Et pourtant, en 1944, Hahn reçoit seul le prix Nobel de chimie. Cette injustice est partiellement corrigée en 1966, lorsque Hahn et Meitner reçoivent ensemble le prix Enrico Fermi avec Fritz Strassmann.
L'élément 109 se nomme meitnérium en son honneur.
L' effet Matilda (*) s'applique parfaitement à l'histoire de cette femme exceptionnelle.

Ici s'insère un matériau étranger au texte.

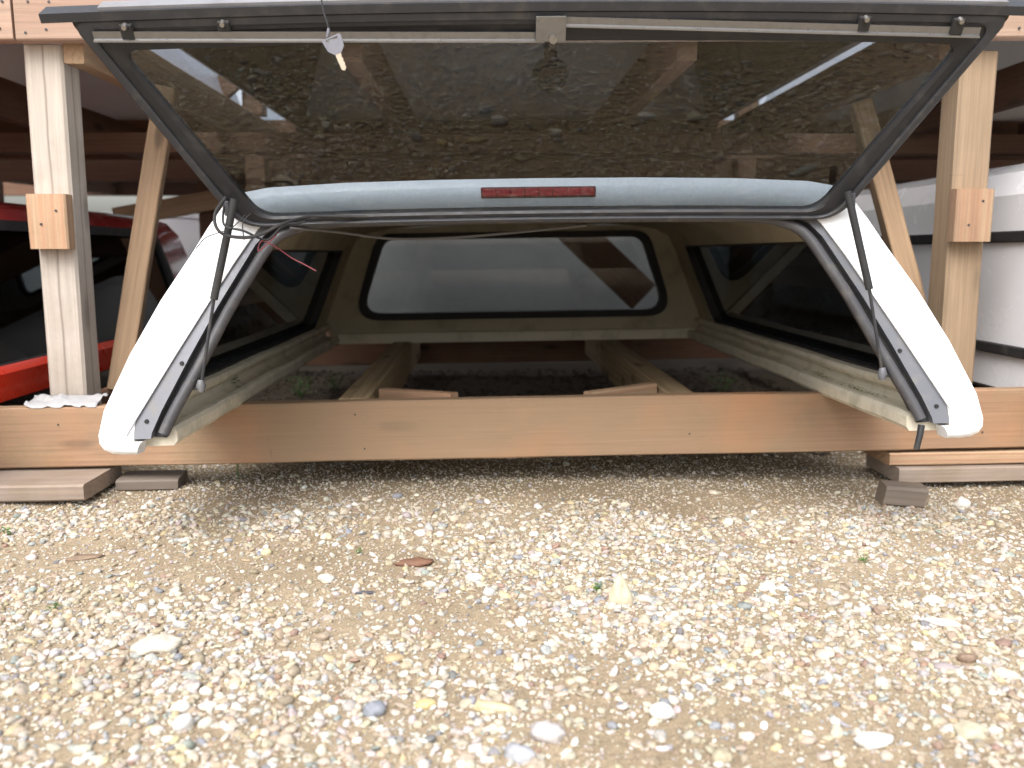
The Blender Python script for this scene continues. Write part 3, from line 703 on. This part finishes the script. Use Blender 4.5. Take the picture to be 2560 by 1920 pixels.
# outside twist handle, seen through the glass
q = mpH(.012, hl - .105, -.018); hd = box('twist_handle', q, (.026, .018, .085), M_FRAMEG, hatch, bev=.006, M=Matrix((Vector((1, 0, 0)), -nd, vd)).transposed())
V_, F_ = tubev([mpH(.012, hl - .13, -.010), mpH(.012, hl - .13, -.017)], [.036, .032], 24); autosm(fixn(new('handle_dish', V_, F_, M_FRAMEG, hd)), 40)
for s in (-1, 1):   # hinges on the header
    for a in (.36,):
        box('hinge', (s * a, .128, .452), (.09, .016, .014), M_FRAME, cap, bev=.003)
    c = mpH(s * .648, .052, .022)
    bk = box('strut_bracket', c, (.010, .026, .030), M_FRAMEG, hatch, bev=.002)
    top = Vector((s * .622, .028, .482))
    # gas strut from the hatch edge down to the side wall just inside the opening
    lo = Vector((s * .715, .034, .104)); mid = Vector((s * .674, .022, .282))
    st_ = tube('gas_strut', [top, mid], .0078, M_RUB, cap, seg=14)
    tube('strut_rod', [mid, lo], .0034, M_FRAMEG, st_, seg=10)
    V_, F_ = tubev([lo + Vector((0, 0, .012)), lo, lo + Vector((0, 0, -.014))], [.006, .010, .006], 12); autosm(fixn(new('ball_socket', V_, F_, M_TRIM, st_)), 50)
    box('ball_bracket', lo + Vector((s * .020, .01, -.006)), (.030, .012, .008), M_FRAMEG, st_, bev=.002)
# wiring of the brake light, loose at the left corner
def wire(name, pts, r, mat): return tube(name, smoothpath(pts, 8), r, mat, cap, seg=7)
c0 = Vector((-.60, .06, .435))
wire('black_cable', [(-.640, .03, .485), (-.656, .01, .455), (-.654, .00, .428), (-.635, -.004, .410), (-.593, 0, .405), (-.560, .0, .413), (-.530, .02, .430), (-.49, .07, .446), (-.45, .09, .448), (-.3, .12, .446), (-.05, .125, .448)], .0034, M_RUB)
wire('black_cable', [(-.650, .05, .470), (-.640, .01, .430), (-.60, .0, .418), (-.56, .02, .400), (-.53, .03, .425), (-.49, .06, .436)], .0024, M_RUB)
wire('loose_wire', [(-.540, .04, .418), (-.548, .02, .402), (-.575, .01, .378), (-.572, .03, .398), (-.545, .04, .384), (-.520, .05, .364), (-.498, .05, .352), (-.470, .05, .336)], .0014, M_WIRE)
wire('wire_loom', [(-.53, .10, .425), (-.45, .15, .418), (-.33, .2, .402), (-.2, .2, .402), (-.05, .2, .412), (.10, .16, .424)], .0030, M_GWIRE)
wire('thin_wire', [(-.60, .02, .45), (-.622, .0, .425), (-.645, -.012, .415), (-.672, -.012, .405), (-.695, -.004, .384)], .0011, M_RUB)
wire('thin_wire', [(-.59, .02, .452), (-.602, .005, .434), (-.60, .0, .40)], .0011, M_RUB)
# bolt end hanging from the seal at the lower right
V_, F_ = tubev([(.782, -.012, .0), (.778, -.016, -.02), (.770, -.020, -.050)], [.007, .0065, .006], 10); fixn(new('hold_down_bolt', V_, F_, M_RUB, cap))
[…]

(*) Désigne le déni ou la minimisation récurrente, sinon systémique, de la contribution des femmes scientifiques à la recherche
La revue Nature relate le parcours de quelques unes de ces femmes remarquables, qui restèrent vent debout contre tous les préjugés de l'époque, pour apporter leur pierre à l'histoire des sciences dans le domaine de la structure de la matière.
On peut être très belle, très sexy... mais aussi très intelligente (voir Marilyn) et pire se passionner pour la science, les technologies et les expériences en laboratoire.
C'est le cas de Hedy Lammar (Hedwig Eva Maria Kiesler, rebaptisée ainsi par le producteur nabab Louis B. Mayer,) élue plus belle femme du monde dans les années 1940, et chercheuse de génie.
Avant de quitter l'Autriche pour les USA, à la fin des années 30, elle s'était imposée en véritable sex symbol à 18 ans en tournant Extase (1933) de Gustav Machatý, où les spectateurs pouvaient la voir nager et courir nue.
Elle tourna une trentaine de films, dont certains avec de grands metteurs en scène, et fut évidemment une grande séductrice.
Ce n'était pas une scientifique de salon puisqu'elle est créditée, en collaboration avec le compositeur et pianiste George Antheil, de l'invention d'un système de codage des transmissions par étalement de spectre (« technique Lamarr »), ancêtre des techniques toujours utilisées actuellement pour les liaisons chiffrées, la téléphonie mobile ou la technologie Wi-Fi.
Un film documentaire (" Hedy Lamarr, From Extase to Wifi ", 2017) lui a été consacré. Elle a quitté paillettes et blouse blanche le 19 janvier 2000.